Invited to the office of a solicitor, she is shocked by the news that she has inherited a mansion on the bank of the Thames in Chelsea (London), and is suddenly worth millions.
Then we switch to Lucy who, along with her young son and daughter and her dog, is living on the street, clueless and penniless. She goes to her daughter’s grandmother’s house (we infer this is the mother of her ex) and is told the girl can come in out of the cold and stormy night, but she and the boy and the dog have to find somewhere else.
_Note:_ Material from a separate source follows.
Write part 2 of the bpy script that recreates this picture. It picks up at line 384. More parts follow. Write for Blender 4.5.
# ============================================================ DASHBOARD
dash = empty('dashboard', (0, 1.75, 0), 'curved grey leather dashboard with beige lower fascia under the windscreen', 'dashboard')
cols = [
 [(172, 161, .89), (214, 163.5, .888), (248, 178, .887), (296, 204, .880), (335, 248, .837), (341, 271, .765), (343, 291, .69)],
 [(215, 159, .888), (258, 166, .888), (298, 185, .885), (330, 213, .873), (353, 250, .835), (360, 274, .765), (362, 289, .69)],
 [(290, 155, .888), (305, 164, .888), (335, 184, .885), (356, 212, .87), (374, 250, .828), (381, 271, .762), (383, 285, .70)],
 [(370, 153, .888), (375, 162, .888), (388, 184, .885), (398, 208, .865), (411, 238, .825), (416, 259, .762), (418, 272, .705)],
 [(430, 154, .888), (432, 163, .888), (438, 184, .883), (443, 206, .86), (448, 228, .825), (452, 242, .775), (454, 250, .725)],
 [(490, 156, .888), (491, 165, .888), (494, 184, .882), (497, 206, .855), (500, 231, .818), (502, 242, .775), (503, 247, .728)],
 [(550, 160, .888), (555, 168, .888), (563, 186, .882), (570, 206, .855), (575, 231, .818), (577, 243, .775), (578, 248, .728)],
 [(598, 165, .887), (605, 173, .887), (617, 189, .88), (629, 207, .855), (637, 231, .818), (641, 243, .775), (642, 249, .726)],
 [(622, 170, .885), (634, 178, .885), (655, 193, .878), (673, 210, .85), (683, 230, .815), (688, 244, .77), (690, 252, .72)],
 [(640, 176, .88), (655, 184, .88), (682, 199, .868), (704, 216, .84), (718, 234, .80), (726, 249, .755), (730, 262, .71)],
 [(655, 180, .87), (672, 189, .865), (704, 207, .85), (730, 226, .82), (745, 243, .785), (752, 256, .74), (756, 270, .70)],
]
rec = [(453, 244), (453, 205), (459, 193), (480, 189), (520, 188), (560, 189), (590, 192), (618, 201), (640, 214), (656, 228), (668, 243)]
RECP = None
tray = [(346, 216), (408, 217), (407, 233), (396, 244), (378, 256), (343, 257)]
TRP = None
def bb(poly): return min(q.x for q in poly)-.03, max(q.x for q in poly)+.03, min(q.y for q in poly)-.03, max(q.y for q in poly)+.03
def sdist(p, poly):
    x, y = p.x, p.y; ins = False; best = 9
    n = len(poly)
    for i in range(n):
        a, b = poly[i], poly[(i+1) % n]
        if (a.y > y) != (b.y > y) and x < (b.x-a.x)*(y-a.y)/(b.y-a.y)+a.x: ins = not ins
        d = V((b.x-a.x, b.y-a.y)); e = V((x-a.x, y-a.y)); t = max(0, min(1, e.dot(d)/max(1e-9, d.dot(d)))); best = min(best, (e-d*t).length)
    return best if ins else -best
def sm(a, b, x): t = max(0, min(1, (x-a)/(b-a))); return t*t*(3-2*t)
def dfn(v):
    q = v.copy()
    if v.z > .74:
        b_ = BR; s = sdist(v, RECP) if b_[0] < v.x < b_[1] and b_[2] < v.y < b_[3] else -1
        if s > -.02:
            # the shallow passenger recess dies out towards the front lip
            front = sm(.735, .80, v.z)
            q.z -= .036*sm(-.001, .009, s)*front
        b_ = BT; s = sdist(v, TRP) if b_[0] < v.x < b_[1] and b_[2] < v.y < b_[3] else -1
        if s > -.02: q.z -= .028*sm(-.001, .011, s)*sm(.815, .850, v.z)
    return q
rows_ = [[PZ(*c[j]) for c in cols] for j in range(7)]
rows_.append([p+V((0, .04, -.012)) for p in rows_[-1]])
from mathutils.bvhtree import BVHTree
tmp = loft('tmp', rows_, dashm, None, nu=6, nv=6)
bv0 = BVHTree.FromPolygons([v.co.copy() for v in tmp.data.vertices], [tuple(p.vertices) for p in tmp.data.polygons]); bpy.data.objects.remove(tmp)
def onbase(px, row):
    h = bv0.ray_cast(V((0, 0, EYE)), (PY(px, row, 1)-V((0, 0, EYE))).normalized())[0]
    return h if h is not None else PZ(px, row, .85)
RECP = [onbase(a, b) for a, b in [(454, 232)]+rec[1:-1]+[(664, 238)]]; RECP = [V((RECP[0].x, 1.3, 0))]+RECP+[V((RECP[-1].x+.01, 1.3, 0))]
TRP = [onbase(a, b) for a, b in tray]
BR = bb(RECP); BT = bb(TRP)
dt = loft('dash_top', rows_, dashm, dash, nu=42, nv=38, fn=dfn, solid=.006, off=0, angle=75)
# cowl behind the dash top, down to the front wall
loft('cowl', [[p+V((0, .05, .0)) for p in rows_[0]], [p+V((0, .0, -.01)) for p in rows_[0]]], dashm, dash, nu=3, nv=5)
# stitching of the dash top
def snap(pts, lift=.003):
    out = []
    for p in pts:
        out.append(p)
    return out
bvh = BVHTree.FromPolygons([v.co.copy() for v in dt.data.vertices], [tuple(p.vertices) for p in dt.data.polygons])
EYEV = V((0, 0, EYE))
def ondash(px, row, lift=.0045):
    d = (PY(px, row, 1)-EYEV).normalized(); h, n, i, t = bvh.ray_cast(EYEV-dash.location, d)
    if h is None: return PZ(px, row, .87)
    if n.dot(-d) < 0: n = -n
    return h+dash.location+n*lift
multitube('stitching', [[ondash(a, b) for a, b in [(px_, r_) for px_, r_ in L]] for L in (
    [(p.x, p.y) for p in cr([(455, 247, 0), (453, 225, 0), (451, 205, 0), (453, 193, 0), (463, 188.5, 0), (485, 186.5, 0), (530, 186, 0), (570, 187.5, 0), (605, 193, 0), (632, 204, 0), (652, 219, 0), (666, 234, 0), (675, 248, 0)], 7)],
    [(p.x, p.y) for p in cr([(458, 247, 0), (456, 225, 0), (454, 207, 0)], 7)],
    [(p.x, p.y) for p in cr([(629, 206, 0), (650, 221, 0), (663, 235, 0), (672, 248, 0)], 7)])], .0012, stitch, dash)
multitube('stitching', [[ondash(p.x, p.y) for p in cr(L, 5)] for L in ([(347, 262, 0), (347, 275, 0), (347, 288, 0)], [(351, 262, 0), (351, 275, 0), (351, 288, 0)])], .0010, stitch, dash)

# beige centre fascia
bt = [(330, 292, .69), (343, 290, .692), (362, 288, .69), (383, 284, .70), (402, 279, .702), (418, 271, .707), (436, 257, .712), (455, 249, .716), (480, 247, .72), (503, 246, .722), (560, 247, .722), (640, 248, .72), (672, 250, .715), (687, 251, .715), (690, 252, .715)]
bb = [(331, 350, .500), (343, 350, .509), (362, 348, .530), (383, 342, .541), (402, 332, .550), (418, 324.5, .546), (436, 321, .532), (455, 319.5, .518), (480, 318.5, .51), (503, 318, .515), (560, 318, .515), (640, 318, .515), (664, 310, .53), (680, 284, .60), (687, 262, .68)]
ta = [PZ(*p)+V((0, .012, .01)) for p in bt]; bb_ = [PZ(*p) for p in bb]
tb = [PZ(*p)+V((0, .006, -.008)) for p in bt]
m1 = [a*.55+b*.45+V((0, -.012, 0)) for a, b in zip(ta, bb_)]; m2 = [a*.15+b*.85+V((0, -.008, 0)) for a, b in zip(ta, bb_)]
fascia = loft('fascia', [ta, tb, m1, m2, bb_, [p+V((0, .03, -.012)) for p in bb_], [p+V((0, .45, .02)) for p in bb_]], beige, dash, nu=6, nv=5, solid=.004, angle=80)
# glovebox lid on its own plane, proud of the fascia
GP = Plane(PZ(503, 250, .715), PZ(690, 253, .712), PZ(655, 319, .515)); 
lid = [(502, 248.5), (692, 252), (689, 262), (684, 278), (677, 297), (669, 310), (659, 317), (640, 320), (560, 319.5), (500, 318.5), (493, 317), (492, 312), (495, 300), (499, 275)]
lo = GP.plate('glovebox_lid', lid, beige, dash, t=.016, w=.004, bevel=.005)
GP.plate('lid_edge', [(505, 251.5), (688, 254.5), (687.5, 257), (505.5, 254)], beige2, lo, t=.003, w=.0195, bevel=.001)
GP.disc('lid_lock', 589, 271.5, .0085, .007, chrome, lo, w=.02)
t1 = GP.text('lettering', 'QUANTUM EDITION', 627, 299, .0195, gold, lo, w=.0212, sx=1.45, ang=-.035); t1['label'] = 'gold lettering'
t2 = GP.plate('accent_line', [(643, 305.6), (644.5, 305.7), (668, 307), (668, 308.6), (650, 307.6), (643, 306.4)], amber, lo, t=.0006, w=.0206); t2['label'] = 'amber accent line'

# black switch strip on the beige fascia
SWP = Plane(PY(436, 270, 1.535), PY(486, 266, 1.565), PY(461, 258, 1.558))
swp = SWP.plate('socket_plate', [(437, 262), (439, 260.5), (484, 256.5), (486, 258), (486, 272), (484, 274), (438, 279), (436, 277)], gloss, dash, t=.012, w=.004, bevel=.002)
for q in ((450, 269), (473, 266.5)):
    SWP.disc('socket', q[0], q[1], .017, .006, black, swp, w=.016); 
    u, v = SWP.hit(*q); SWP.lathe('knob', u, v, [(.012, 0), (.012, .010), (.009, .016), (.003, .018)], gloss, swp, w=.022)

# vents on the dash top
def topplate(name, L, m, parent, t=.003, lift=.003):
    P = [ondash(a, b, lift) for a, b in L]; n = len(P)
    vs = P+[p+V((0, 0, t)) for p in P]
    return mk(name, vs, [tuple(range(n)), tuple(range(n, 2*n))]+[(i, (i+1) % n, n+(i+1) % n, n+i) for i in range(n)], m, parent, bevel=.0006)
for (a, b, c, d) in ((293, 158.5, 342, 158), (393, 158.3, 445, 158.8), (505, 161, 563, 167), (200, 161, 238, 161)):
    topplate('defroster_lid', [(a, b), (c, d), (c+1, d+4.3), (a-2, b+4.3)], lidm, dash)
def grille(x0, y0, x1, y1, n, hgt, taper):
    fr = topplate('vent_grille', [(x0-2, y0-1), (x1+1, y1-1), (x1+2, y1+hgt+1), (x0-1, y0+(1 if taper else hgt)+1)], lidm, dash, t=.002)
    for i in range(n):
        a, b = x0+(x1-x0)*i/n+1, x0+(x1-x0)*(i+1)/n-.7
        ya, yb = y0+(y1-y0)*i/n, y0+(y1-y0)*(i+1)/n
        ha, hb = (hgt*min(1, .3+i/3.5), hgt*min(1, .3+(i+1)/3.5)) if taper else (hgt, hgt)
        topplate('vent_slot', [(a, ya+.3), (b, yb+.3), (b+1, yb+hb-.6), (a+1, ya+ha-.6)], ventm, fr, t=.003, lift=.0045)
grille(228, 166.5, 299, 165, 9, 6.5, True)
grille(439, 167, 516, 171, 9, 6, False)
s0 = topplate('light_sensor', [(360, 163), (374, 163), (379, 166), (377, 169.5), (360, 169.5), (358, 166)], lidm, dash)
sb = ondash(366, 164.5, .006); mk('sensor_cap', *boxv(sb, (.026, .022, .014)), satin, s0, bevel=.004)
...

Desperate, the next day she sneaks into a place to shower, cleans everyone (including the dog) up, and goes to the home of her wealthy (or not?) ex, who we learn was abusive, driving her away.
Then it’s back to twenty-five years ago, found a healthy ten-month-old baby crying in a house where there were three dead bodies, a note, and missing children. Turns out the baby is Libby, the children may or may not be siblings, the house is a mess, and we are about to bounce through chapters told by various members of one or more families all living in Libby’s inheritance. I think. TBH, I tried. Several times. And I could tell this book is classic Lisa Jewell. But I just couldn’t get into it. I’m giving it three stars, with the caveat it might be a five star read, or maybe it is three (or fewer). I’ll try it again when I emerge from this dark place I am in. Lisa Jewell, it’s not you, it’s me!